Er ist akademischer Mitarbeiter an der Pädagogische Hochschule Heidelberg und dort am Institut für Sonderpädagogik in der Lehreinheit Blinden- und Sehbehindertenpädagogik: Didaktik und Pädagogik (Schwerpunkt Lernen bei Sehbehinderung). Seine Forschungsschwerpunkte sind Low Vision im Kindes- und Jugendalter; Sehen – Visuelle Wahrnehmung – zerebral bedingte Sehschädigungen und Frühförderung von Kindern mit einer Sehbehinderung.
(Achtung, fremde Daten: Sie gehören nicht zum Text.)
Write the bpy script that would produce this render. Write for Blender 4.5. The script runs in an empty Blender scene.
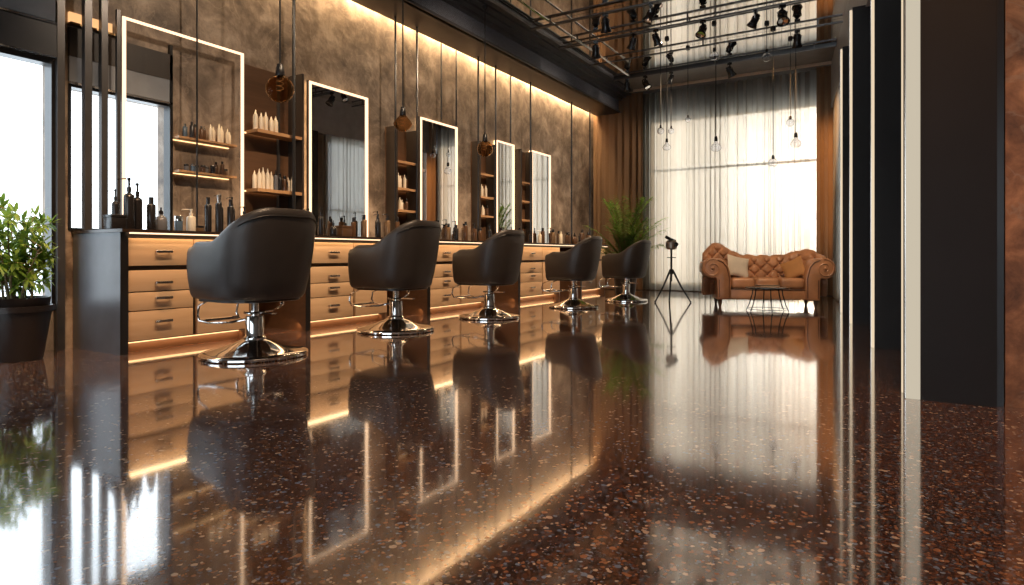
import bpy, math, random
from mathutils import Vector, Matrix
PI = math.pi
sc = bpy.context.scene
COL = sc.collection
R = random.Random(7)

# ------------------------------------------------------------------ materials
def new_mat(name):
    m = bpy.data.materials.new(name); m.use_nodes = True
    nt = m.node_tree; nt.nodes.clear()
    out = nt.nodes.new('ShaderNodeOutputMaterial')
    return m, nt, out
def N(nt, typ, **kw):
    n = nt.nodes.new(typ)
    for k, v in kw.items():
        if k in n.inputs.keys() if hasattr(n.inputs, 'keys') else False:
            n.inputs[k].default_value = v
        else:
            setattr(n, k, v)
    return n
def L(nt, a, b): nt.links.new(a, b)
def c4(c): return (c[0], c[1], c[2], 1.0)
def ramp(nt, stops, interp='LINEAR'):
    n = nt.nodes.new('ShaderNodeValToRGB'); cr = n.color_ramp; cr.interpolation = interp
    while len(cr.elements) < len(stops): cr.elements.new(0.5)
    for e, (p, c) in zip(cr.elements, stops): e.position = p; e.color = c4(c)
    return n
def coords(nt, scale=(1, 1, 1), world=False):
    if world:
        g = nt.nodes.new('ShaderNodeNewGeometry'); src = g.outputs['Position']
    else:
        g = nt.nodes.new('ShaderNodeTexCoord'); src = g.outputs['Object']
    mp = nt.nodes.new('ShaderNodeMapping'); mp.inputs['Scale'].default_value = scale
    L(nt, src, mp.inputs['Vector']); return mp.outputs['Vector']
def pbr(name, col, rough=.5, metal=0, vary=.12, vscale=6, bump=0, bscale=60, coat=0, spec=None, ior=None, sheen=0):
    m, nt, out = new_mat(name)
    b = nt.nodes.new('ShaderNodeBsdfPrincipled')
    b.inputs['Roughness'].default_value = rough; b.inputs['Metallic'].default_value = metal
    if coat: b.inputs['Coat Weight'].default_value = coat; b.inputs['Coat Roughness'].default_value = .1
    if spec is not None: b.inputs['Specular IOR Level'].default_value = spec
    if ior: b.inputs['IOR'].default_value = ior
    if sheen: b.inputs['Sheen Weight'].default_value = sheen
    v = coords(nt)
    nz = nt.nodes.new('ShaderNodeTexNoise'); nz.inputs['Scale'].default_value = vscale; nz.inputs['Detail'].default_value = 3
    L(nt, v, nz.inputs['Vector'])
    lo = [x * (1 - vary) for x in col]; hi = [min(1, x * (1 + vary)) for x in col]
    r = ramp(nt, [(.3, lo), (.7, hi)]); L(nt, nz.outputs['Fac'], r.inputs['Fac']); L(nt, r.outputs['Color'], b.inputs['Base Color'])
    if bump:
        n2 = nt.nodes.new('ShaderNodeTexNoise'); n2.inputs['Scale'].default_value = bscale; L(nt, v, n2.inputs['Vector'])
        bp = nt.nodes.new('ShaderNodeBump'); bp.inputs['Strength'].default_value = bump; bp.inputs['Distance'].default_value = .01
        L(nt, n2.outputs['Fac'], bp.inputs['Height']); L(nt, bp.outputs['Normal'], b.inputs['Normal'])
    L(nt, b.outputs['BSDF'], out.inputs['Surface']); return m
def emis(name, col, strength):
    m, nt, out = new_mat(name)
    e = nt.nodes.new('ShaderNodeEmission'); e.inputs['Color'].default_value = c4(col); e.inputs['Strength'].default_value = strength
    L(nt, e.outputs['Emission'], out.inputs['Surface']); return m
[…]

Im Projekt «PPKS» ist er für den Aufbau des pädagogischen Inhalts, wie für die Evaluation der Prototypen mitverantwortlich.


Sarah Adams

Akademische Mitarbeiterin und Doktorandin der Pädagogische Hochschule Heidelberg – Blinden- und Sehbehindertenpädagogik

Sie ist Sonderschullehrerin mit den Fachrichtungen Blindheit und Sehbehinderung sowie Hören. Sie war wissenschaftliche Mitarbeiterin im Projekt «PPKS-3» und promoviert derzeit zum Thema Frühförderung in der Blinden- und Sehbehindertenpädagogik an der Pädagogischen Hochschule Heidelberg. Im Projekt «PPKS-3» war sie verantwortlich für die pädagogische/didaktische Recherche zum Aufbau der Bände 2 und 4-9. Ausserdem besteht eine Kooperation mit dem Kindergarten eines sonderpädagogischen Bildungs- und Beratungszentrums im Förderschwerpunkt Sehen, um die entwickelten Übungsformate zu testen, zu evaluieren und gegebenenfalls zu adaptieren. Die hierbei anfallenden Arbeiten werden von Sarah Adams geplant, durchgeführt und ausgewertet.